A district court in Telangana has executed bail to Narayan Sanyal (81), former Polit Bureau and Central Committee member of the outlawed Communist Party of India – Maoist (CPI-Maoist), on Thursday.

It was the last of half a dozen cases registered against Mr. Sanyal in which the senior Marxist-Leninist leader was awaiting “an execution of the bail bond,” members of his support group told  The Hindu . Mr Sanyal, escorted by his sisters, came out of the Hazaribagh jail in Jharkhand on Thursday.

 

Due to some procedural lapses, the Khammam court was not executing the bail in a case in which Mr Sanyal was granted bail earlier.

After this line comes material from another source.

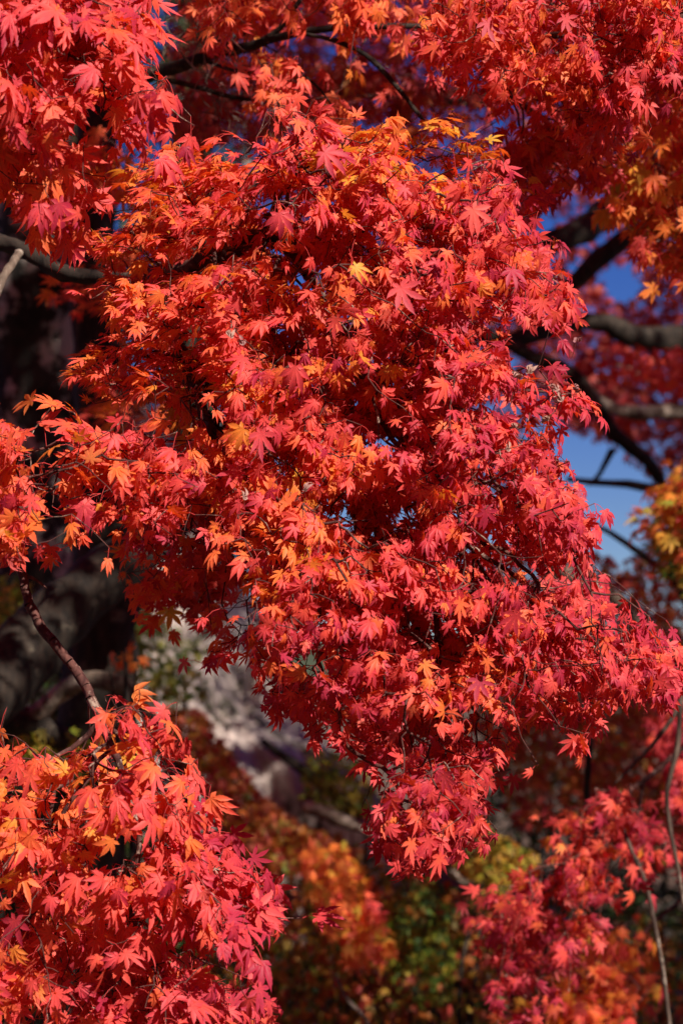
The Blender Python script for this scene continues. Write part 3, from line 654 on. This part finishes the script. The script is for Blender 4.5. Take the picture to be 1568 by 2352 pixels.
bough('loose orange red spray just behind the upper left bough', [[(170, 310), (260, 320), (310, 400), (300, 440), (220, 440), (170, 400)]],
      [(240, 380, 120, .8, .30)], 5.6, .3, 14, [(300, 200, 5.8), (270, 300, 5.7), (240, 400, 5.6)], seed=15, hi=False, parts=2)
bough('dull rust spray in the shade under the dark left limb', [[(90, 640), (330, 600), (560, 560), (600, 700), (420, 720), (130, 700)], [(330, 440), (620, 480), (620, 560), (300, 600)], [(220, 870), (420, 900), (480, 960), (300, 1000), (180, 960)]],
      [(240, 650, 190, .3, .3), (400, 560, 190, .3, .35), (300, 930, 190, .4, .3)], 6.2, .6, 70, [(750, 500, 6.4), (600, 560, 6.3), (400, 600, 6.2), (300, 700, 6.2), (350, 900, 6.2)], seed=16, hi=False, parts=3)
bough('orange bough slightly out of focus at the upper right edge', [[(1390, 160), (1600, 140), (1700, 200), (1700, 660), (1568, 660), (1480, 600), (1420, 570), (1440, 500), (1380, 480), (1340, 430), (1400, 380), (1440, 300)]],
      [(1450, 300, 110, .6, .26), (1500, 400, 110, .6, .45), (1420, 440, 110, .8, .50), (1560, 480, 100, .7, .42), (1480, 560, 100, .6, .28), (1560, 250, 110, .6, .3)],
      5.5, .6, 115, [(1800, 60, 5.9), (1620, 150, 5.7), (1500, 260, 5.6), (1520, 420, 5.5), (1560, 560, 5.5)], seed=17, hue_sd=.09, root_r=.009, parts=6)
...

Finally, the Telangana High Court asked the Khammam court to execute the bail and thus, he was released on bail on Thursday. The Supreme Court had granted bail in other cases over the years.

 

A top Maoist think-tank and leader of the Communist movement in Bengal, Narayan Sanyal joined Communist Party of India – Marxist-Leninist (CPI-ML) in the ‘60s. He left his job in a bank in Kolkata to join the Charu Majumdar-Kanu Sanyal led movement. After a split in CPI-ML in the ‘70s, when Bihar’s leader Satyanarain Singh revolted against the ML leadership, Mr Sanyal was sent to Bihar to replace him. Later he was arrested and sent to Kolkata.

 

Mr Sanyal remained in jail till Left Front came to power and granted a general amnesty to many of the leaders associated with the ML movement in the State. But soon after his release – quite 40 years ago – Mr. Sanyal went to Bihar started working with CPI-ML – Party Unity (PU), which was an union of ML leaders in Bihar and Bengal.

 

He worked hard in the villages of Bihar to strengthen Party Unity at the grassroots and later merged with People’s War Group (PWG) to form the CPI-Maoist. While Mr Sanyal was not active in Chattisgarh, he was asked by the party to focus on developing study material for the children and schools for adolescents. He was arrested almost a decade back in Chattisgarh and kept in various jails of central India.

 

“Known for his mental agility and thick moustache, we often used to refer him as ‘Stalin,”’ said one of his old but jubilant party comrades in Kolkata, who now works as a publisher. Many of his old comrades in Kolkata are keen to meet him after nearly half a century as he reaches the city.